End-of-Unit Assessment

1.

Consider the inequality $\dfrac{x+3}6 > \dfrac {x}{4} +1$ .

Which value of $x$ is a solution to the inequality?

A.

$x=\text-10$

✓

B.

$x=\text-6$

C.

$x=6$

D.

$x=10$

Answer: A

2.

The number of fish in a pond is eight more than the number of frogs. The total number of fish and frogs in the pond is at least 20. If $x$ represents the number of frogs, which inequality can be used to represent this situation?

A.

$x + 8x \geq 20$

B.

$2x + 8 \geq 20$

✓

C.

$x + 8x \leq 20$

D.

$2x + 8 \leq 20$

Answer: B

3.

Which graph represents the solution to this system of inequalities? $\begin {cases} 3x-5y \leq 15\\ y > \text- \frac 23 x+1 \end {cases}$

Graph of 2 intersecting inequalities. — A

A graph of two intersecting inequalities. — D

A.

Graph A

B.

Graph B

✓

C.

Graph C

D.

Graph D

Answer: B

4.

Graph the solution to the inequality $4x+5y<20$ .

Blank x y coordinate plane with grid and origin labeled O.

Answer:

Inequality graphed on a coordinate plane. Dashed line goes through (0,4), (2.5,2), and (5,0). The region below the dashed line is shaded.

Key features: boundary line is dashed (strict inequality), intercepts at (0,4) and (5,0), region below the line is shaded.

5.

A hairstylist charges $15 for an adult haircut and $9 for a child haircut. She wants to earn at least $360 dollars and cut a maximum of 30 haircuts this week. The graphs represent the hairstylist's constraints.

List two points that could represent the numbers of adult and child haircuts that meet the hairstylist's goals.

Answer:

Sample response: $(25,0)$ , $(25,2)$ . Any two points with nonnegative integer coordinates in the overlapping shaded region are acceptable.

6.

A jewelry artist is selling necklaces at an art fair. It costs $135 to rent a booth at the fair. The cost of materials for each necklace is $4.50. The artist is selling the necklaces at $12 each.
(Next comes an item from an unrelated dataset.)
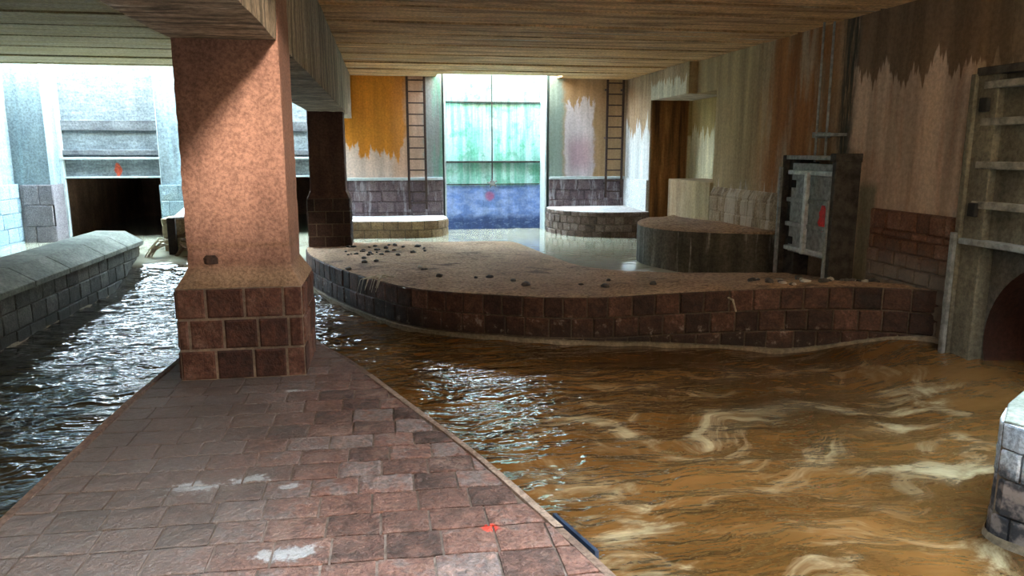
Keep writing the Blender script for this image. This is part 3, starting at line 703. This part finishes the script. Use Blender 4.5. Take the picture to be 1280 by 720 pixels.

The inequality $12n > 135 + 4.50n$ represents the situation in which the artist makes a profit.

Will the artist make a profit if she sells 15 necklaces? Show how you know.
Write an equivalent inequality with $n$ by itself on one side. Show your reasoning.

Answer:

No. $12(15)=180$ but $135+4.50(15)=202.50$ . Since $180 < 202.50$ , the artist is not making a profit.
$n>18$ . Reasoning: $12n > 135 + 4.50n \Rightarrow 7.50n > 135 \Rightarrow n > 18$ .

7.

A student has started a lawn care business. He charges $15 per hour to mow lawns and $20 per hour for gardening. Because he is still in school, he is allowed to work for at most 20 hours per week. His goal is to make at least $300 per week.

Create a system of equations or inequalities that models the situation. Define the variables that you use.
The graph shows one of the relevant equations in this situation. Draw the graph of the other relevant equation.

A blank coordinate grid with origin 0. Horizontal axis 0 to 24, by 2's. Vertical axis from 0 to 24, by 2's.
Show all the points that represent the number of hours the student can work at each job and meet his goal.

Answer:

Where $x$ = hours mowing and $y$ = hours gardening: $\begin{cases} 15x+20y \geq 300 \\ x+y \leq 20 \end{cases}$
The region where the two graphs overlap represents the number of hours the student can work and meet his goal.

8.

Which graph is the solution to the inequality $6.4 - 4x \geq -2.8$ ?

A.

Number line from 2.1 to 2.5. Open circle at 2.3, shaded to the right.

B.

Number line from 2.1 to 2.5. Closed circle at 2.3, shaded to the right.

C.

Number line from 2.1 to 2.5. Open circle at 2.3, shaded to the left.

D.

Number line from 2.1 to 2.5. Closed circle at 2.3, shaded to the left.

✓

Answer: D

9.

Graph the system of inequalities on the set of axes below:

$\begin{cases} y > 3x - 4 \\ x + 2y \leq 6 \end{cases}$

Label the solution set S.

Answer:

Dashed line through $(0, -4)$ and $(\frac{4}{3}, 0)$ with slope 3, region above shaded. Solid line through $(0, 3)$ and $(6, 0)$ with slope $-\frac{1}{2}$ , region below shaded. The overlapping region is labeled S.